Premier Wielkiej Brytanii, Sir Keir Starmer, zobowiązał się zastosować metody przeciwdziałania terroryzmowi w walce z gangami przemycającymi ludzi. W ramach nowej strategii rząd przeznaczy dodatkowe 75 milionów funtów na zabezpieczenie granic kraju. Starmer ogłosił, że nowe Brytyjskie Dowództwo Bezpieczeństwa Granic (Border Security Command, BSC) będzie traktować przemytników ludzi jak terrorystów, zyskując rozszerzone uprawnienia do namierzania podejrzanych o handel ludźmi oraz zamrażania ich kont bankowych.
Dzięki nowym środkom finansowym, które pozwolą na zatrudnienie setek nowych śledczych i oficerów wywiadu, budżet BSC wzrośnie do łącznej kwoty 150 milionów funtów. Starmer podkreślił, że walka z gangami przemytników jest jego „osobistą misją” i że Wielka Brytania będzie ściśle współpracować z partnerami międzynarodowymi, aby zamykać szlaki przemytu.
Jednakże były szef brytyjskich służb imigracyjnych, Kevin Saunders, wyraził wątpliwości, czy te zmiany będą skuteczne w odstraszaniu nielegalnych migrantów i zatrzymaniu przepraw małych łodzi.
W trakcie przemówienia na zgromadzeniu generalnym Interpolu w Glasgow, premier zaznaczył, że Wielka Brytania będzie wykorzystywać skuteczne metody przeciwdziałania terroryzmowi w walce z przemytnikami. Rząd zamierza również wprowadzić nowe przepisy, które umożliwią służbom zajmującym się walką z przemytem uzyskanie dodatkowych uprawnień do śledzenia ruchów podejrzanych oraz zamrażania ich aktywów.

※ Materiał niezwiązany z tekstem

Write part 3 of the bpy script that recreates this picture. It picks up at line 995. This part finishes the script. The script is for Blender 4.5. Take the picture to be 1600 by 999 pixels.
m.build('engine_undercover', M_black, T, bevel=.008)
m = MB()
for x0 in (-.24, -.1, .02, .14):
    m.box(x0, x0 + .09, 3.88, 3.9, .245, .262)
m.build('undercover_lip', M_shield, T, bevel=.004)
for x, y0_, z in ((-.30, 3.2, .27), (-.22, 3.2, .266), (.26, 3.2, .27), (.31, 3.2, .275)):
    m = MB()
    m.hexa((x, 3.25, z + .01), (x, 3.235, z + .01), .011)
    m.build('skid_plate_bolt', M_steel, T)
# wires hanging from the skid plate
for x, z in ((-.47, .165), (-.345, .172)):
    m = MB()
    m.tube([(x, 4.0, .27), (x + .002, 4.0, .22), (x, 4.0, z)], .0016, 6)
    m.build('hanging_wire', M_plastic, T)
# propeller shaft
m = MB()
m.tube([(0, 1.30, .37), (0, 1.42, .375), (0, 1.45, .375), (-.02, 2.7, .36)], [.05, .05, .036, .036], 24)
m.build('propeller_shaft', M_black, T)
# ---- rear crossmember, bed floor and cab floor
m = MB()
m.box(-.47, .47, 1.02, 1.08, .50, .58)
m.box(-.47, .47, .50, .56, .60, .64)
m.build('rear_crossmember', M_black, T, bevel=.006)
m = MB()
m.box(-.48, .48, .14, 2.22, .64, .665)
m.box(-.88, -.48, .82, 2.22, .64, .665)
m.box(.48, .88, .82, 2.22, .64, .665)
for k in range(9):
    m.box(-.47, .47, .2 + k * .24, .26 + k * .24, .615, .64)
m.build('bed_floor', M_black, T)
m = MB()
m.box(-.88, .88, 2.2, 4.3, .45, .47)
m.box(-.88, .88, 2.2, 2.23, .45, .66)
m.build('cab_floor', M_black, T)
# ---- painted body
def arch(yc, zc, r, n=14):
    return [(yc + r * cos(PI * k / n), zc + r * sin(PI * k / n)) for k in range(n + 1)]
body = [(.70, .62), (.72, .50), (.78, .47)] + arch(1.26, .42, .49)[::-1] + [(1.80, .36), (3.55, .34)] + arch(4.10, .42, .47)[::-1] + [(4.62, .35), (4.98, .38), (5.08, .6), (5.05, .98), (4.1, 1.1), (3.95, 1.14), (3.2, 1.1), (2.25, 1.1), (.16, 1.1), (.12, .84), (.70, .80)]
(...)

BSC otrzyma dodatkowe wsparcie finansowe na:
Zatrudnienie dodatkowych 300 pracowników w celu wzmocnienia globalnych partnerstw i wdrożenia nowych przepisów.
Dodatkowych 100 specjalistycznych śledczych i oficerów wywiadu dla Krajowej Agencji ds. Przestępczości (National Crime Agency, NCA) w celu skutecznego ścigania przestępców zajmujących się przemytem ludzi.